Dataset records:
═══

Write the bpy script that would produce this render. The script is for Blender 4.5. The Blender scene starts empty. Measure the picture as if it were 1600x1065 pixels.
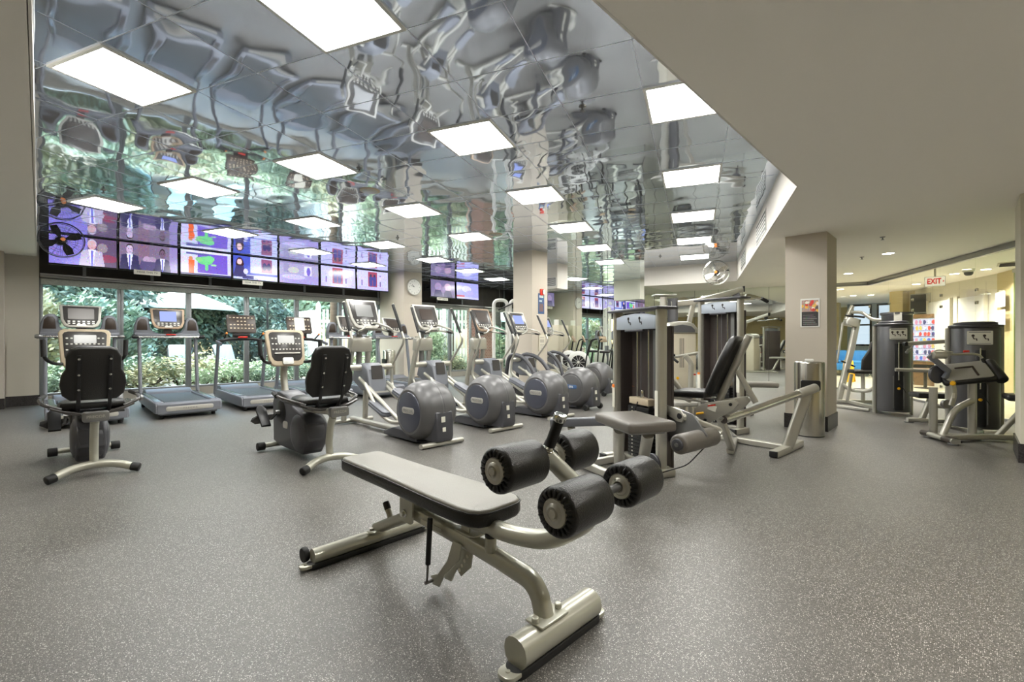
import bpy, bmesh, math, random
from mathutils import Vector, Matrix
random.seed(7)
PI = math.pi
scn = bpy.context.scene
C = scn.collection

# ------------------------------------------------------------------ camera, world, exposure
cam_d = bpy.data.cameras.new('camera'); cam = bpy.data.objects.new('camera', cam_d); C.objects.link(cam)
cam_d.sensor_width = 36; cam_d.lens = 726 / 1600 * 36; cam_d.clip_start = .05; cam_d.clip_end = 300
cam.location = (0, 0, 1.15); cam.rotation_euler = (PI / 2, 0, math.radians(44.5))
scn.camera = cam
scn.view_settings.view_transform = 'Standard'; scn.view_settings.look = 'None'
scn.view_settings.gamma = 1; scn.view_settings.use_curve_mapping = False
scn.view_settings.exposure = 1.12
PANEL = 17.0          # radiance of the ceiling light panels
wld = bpy.data.worlds.new('sky'); scn.world = wld; wld.use_nodes = True
nt = wld.node_tree; bg = nt.nodes['Background']
sky = nt.nodes.new('ShaderNodeTexSky'); sky.sky_type = 'NISHITA'; sky.sun_disc = False
sky.sun_elevation = math.radians(50); sky.sun_rotation = math.radians(200); sky.air_density = 1.6; sky.dust_density = 3
nt.links.new(sky.outputs[0], bg.inputs[0]); bg.inputs[1].default_value = 0.75
sun_d = bpy.data.lights.new('sun', 'SUN'); sun_d.energy = 3.2; sun_d.angle = math.radians(12); sun_d.color = (1, .96, .88)
sun = bpy.data.objects.new('sun', sun_d); C.objects.link(sun); sun.rotation_euler = (math.radians(38), 0, math.radians(-75))
scn.cycles.max_bounces = 10; scn.cycles.glossy_bounces = 5; scn.cycles.diffuse_bounces = 4
scn.cycles.transparent_max_bounces = 12; scn.cycles.sample_clamp_indirect = 4.0
scn.cycles.blur_glossy = 0.5; scn.cycles.use_denoising = True

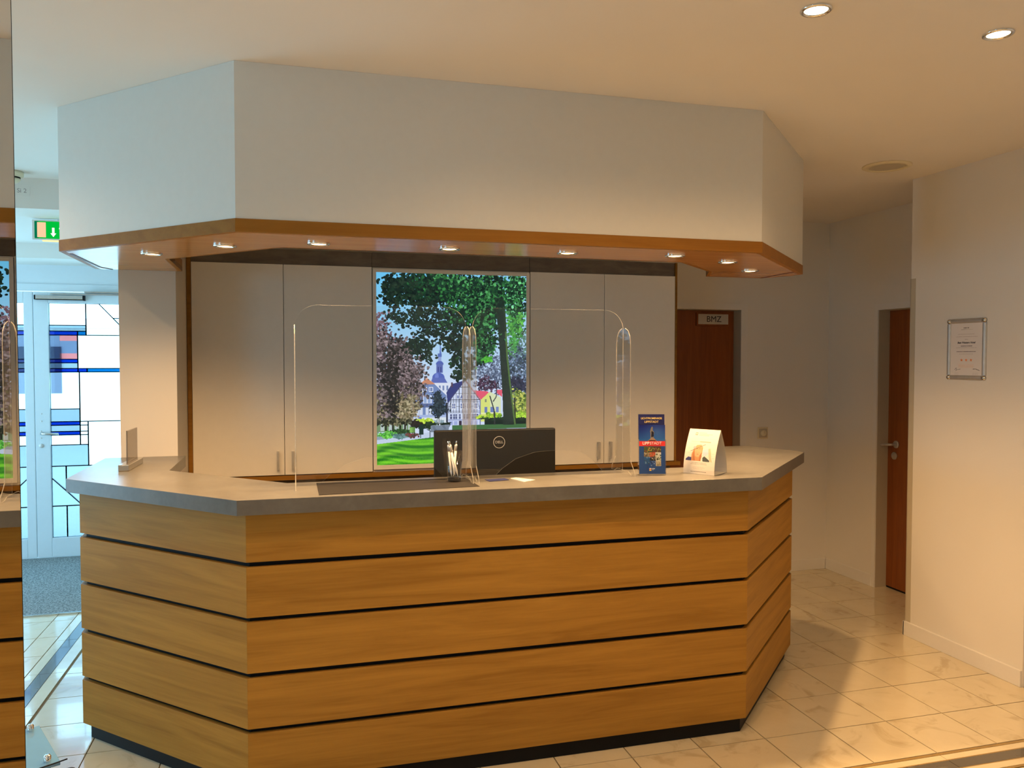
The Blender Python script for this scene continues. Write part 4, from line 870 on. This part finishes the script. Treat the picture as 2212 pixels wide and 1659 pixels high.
# ================================================================== WALL ITEMS
sk = thing('light_switch', 'square beige rotary switch on the back wall beside the BMZ door', 'switch', (3.348, 5.16, 1.050))
obj('frame', box(-.043, .043, -.008, -.0005, -.043, .043), 'plastic_cream', sk, bevel=.003)
obj('inner_plate', box(-.034, .034, -.0105, -.0078, -.034, .034), 'jamb', sk, bevel=.001)
obj('dial', xform(lathe([(.024, 0), (.024, .008), (.020, .012)], 28), Matrix.Translation((0, -.0105, 0)) @ Matrix.Rotation(math.radians(90), 4, 'X')), 'plastic_cream', sk, smooth=True)
obj('pointer', box(-.0012, .0012, -.0236, -.0225, -.004, .016), 'jamb', sk)
cf = thing('certificate_frame', 'silver snap frame holding a printed certificate with three orange stars', 'frame', (3.4098, 3.3835, 1.650))
CW, CH, rr = .126, .162, .013
def frail(p0, p1):
    p0, p1 = Vector(p0), Vector(p1); d = (p1 - p0).normalized()
    vv, ff = [], []; n = 9
    side = Vector((0, d.z, -d.y))
    for P in (p0, p1):
        for i in range(n):
            a = math.pi * i / (n - 1); vv.append(tuple(P + side * math.cos(a) * rr + Vector((-1, 0, 0)) * math.sin(a) * .011))
    for i in range(n - 1): ff.append((i, i + 1, n + i + 1, n + i))
    ff += [tuple(range(n)), tuple(range(n, 2 * n)), (0, n - 1, 2 * n - 1, n)]
    return vv, ff
cy, cz = CW - rr, CH - rr
for nm, a, b in (('frame_rail', (0, -cy + rr, cz), (0, cy - rr, cz)), ('frame_rail', (0, -cy + rr, -cz), (0, cy - rr, -cz)), ('frame_side', (0, -cy, -cz + rr), (0, -cy, cz - rr)), ('frame_side', (0, cy, -cz + rr), (0, cy, cz - rr))):
    obj(nm, frail(a, b), 'metal', cf)
for sy in (-1, 1):
    for sz in (-1, 1):
        obj('corner_cap', xform(lathe([(.0132, 0), (.0130, .005), (.010, .010), (.004, .013)], 20), Matrix.Translation((-.0002, sy * (cy), sz * (cz))) @ Matrix.Rotation(math.radians(-90), 4, 'Y')), 'alu', cf, smooth=True)
        
obj('backing', box(-.003, -.0004, -cy, cy, -cz, cz), 'paper', cf)
def cert_canvas():
    c = Canvas(0, 0, 200, 270, 120); c.a[:] = (232, 226, 222)
    def ln(y, x0, x1, col, w_=2.2):
        x = x0
        while x < x1: q = 3 + 7 * c.r.rand(); c.line(x, y, min(x + q, x1), y, w_, col); x += q + 2
    ln(26, 82, 118, (130, 125, 120), 4); ln(34, 66, 98, (110, 105, 110), 3); ln(34, 100, 140, (200, 190, 180), 2); ln(58, 48, 152, (170, 155, 150)); ln(71, 36, 170, (175, 150, 145), 2.6); ln(84, 90, 112, (150, 140, 140), 2.4)
    ln(118, 66, 136, (90, 80, 90), 4); ln(128, 36, 164, (180, 170, 165), 2); ln(147, 40, 160, (110, 100, 105), 4); ln(159, 56, 144, (190, 180, 172), 2)
    for x in (72, 101, 131):
        c.poly([(x + (9 if i % 2 == 0 else 4) * math.sin(i * math.pi / 5), 190 - (9 if i % 2 == 0 else 4) * math.cos(i * math.pi / 5)) for i in range(10)], (232, 140, 80))
    for y in (212, 220, 228): ln(y, 54, 146, (236, 200, 180), 2)
    c.line(28, 240, 40, 230, 2, (110, 110, 110)); c.line(40, 230, 38, 246, 2, (110, 110, 110)); c.line(40, 240, 66, 236, 2, (130, 130, 130)); c.line(142, 236, 158, 234, 3, (90, 90, 95)); c.line(158, 234, 184, 243, 3, (110, 110, 115))
    for y in (256, 262): ln(y, 28, 54, (195, 190, 188), 2); ln(y, 140, 176, (195, 190, 188), 2)
    return c
cert_canvas().grid('certificate', 'print_matt', cf, (-.0036, cy - .010, -cz + .010), (0, -1, 0), (0, 0, 1), 2 * cy - .020, 2 * cz - .020)
text('lettering', 'Best Western Hotel', .0138, 'ink', cf, facing((-.0039, 0, .035), (0, -1, 0), (0, 0, 1)), shear=.25, bold=.0004, extrude=.0001)
# ================================================================== GLASS STAND AT THE LOWER LEFT
gs = thing('glass_display_stand', 'glass shelf with a painted blue reflection on chrome standoffs at the lower left beside the mirror', 'stand', (-.66, 1.95, 0), math.radians(25.5))
hx = .115
def GS(nm, vf, mt, **kw): return obj(nm, vf, mt, gs, **kw)
Rm = Matrix.Rotation(-math.radians(25.5), 4, 'Z')
c1 = Rm @ (Vector((-.608, 2.156, 0)) - Vector((-.66, 1.95, 0))); c2 = Rm @ (Vector((-.509, 1.948, 0)) - Vector((-.66, 1.95, 0)))
xr = (c1.x + c2.x) / 2; yb, yf = c1.y, c2.y
GS('glass_plate', box(xr - .34, xr, yf, yb, .692, .700), 'glass_plate', bevel=.001)
for x_ in (xr - .022, xr - .318):
    for y_ in (yb - .018, yf + .018):
        so = GS('standoff', xform(lathe([(.006, -.04), (.006, -.001), (.0075, .0085), (.0075, .020), (.005, .024)], 16), Matrix.Translation((x_, y_, .692))), 'chrome', smooth=True)
if 0: GS('lower_shelf', box(xr - .34, xr - .01, yf + .005, yb - .005, .642, .652), 'plastic_dark', bevel=.002)
GS('wire_holder', tube([(xr - .3, yf - .006, .69), (xr - .02, yf - .008, .703), (xr + .012, yf - .010, .706)], .0016, 6), 'black')
GS('post', xform(lathe([(.018, 0), (.018, .63)], 20), Matrix.Translation((xr - .17, (yb + yf) / 2, .012))), 'metal', smooth=True)
GS('foot', xform(lathe([(.12, 0), (.12, .008), (.105, .012)], 36), Matrix.Translation((xr - .17, (yb + yf) / 2, .0006))), 'metal', smooth=True)
GS('black_knob', xform(lathe([(.008, 0), (.017, .006), (.019, .018), (.014, .028), (.004, .031)], 20), Matrix.Translation((xr + .012, yf - .018, .655))), 'plastic_dark', smooth=True)
GS('knob_arm', tube([(xr - .02, yf + .01, .66), (xr + .012, yf - .018, .664)], .005, 8), 'plastic_dark')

═══

Objective: Transcribe the entries from their first line to the line that holds "C = scn.collection", both included, and skip every picture.

Solution for this exercise:
Write the bpy script that would produce this render. The script is for Blender 4.5. The Blender scene starts empty. Measure the picture as if it were 1600x1065 pixels.
import bpy, bmesh, math, random
from mathutils import Vector, Matrix
random.seed(7)
PI = math.pi
scn = bpy.context.scene
C = scn.collection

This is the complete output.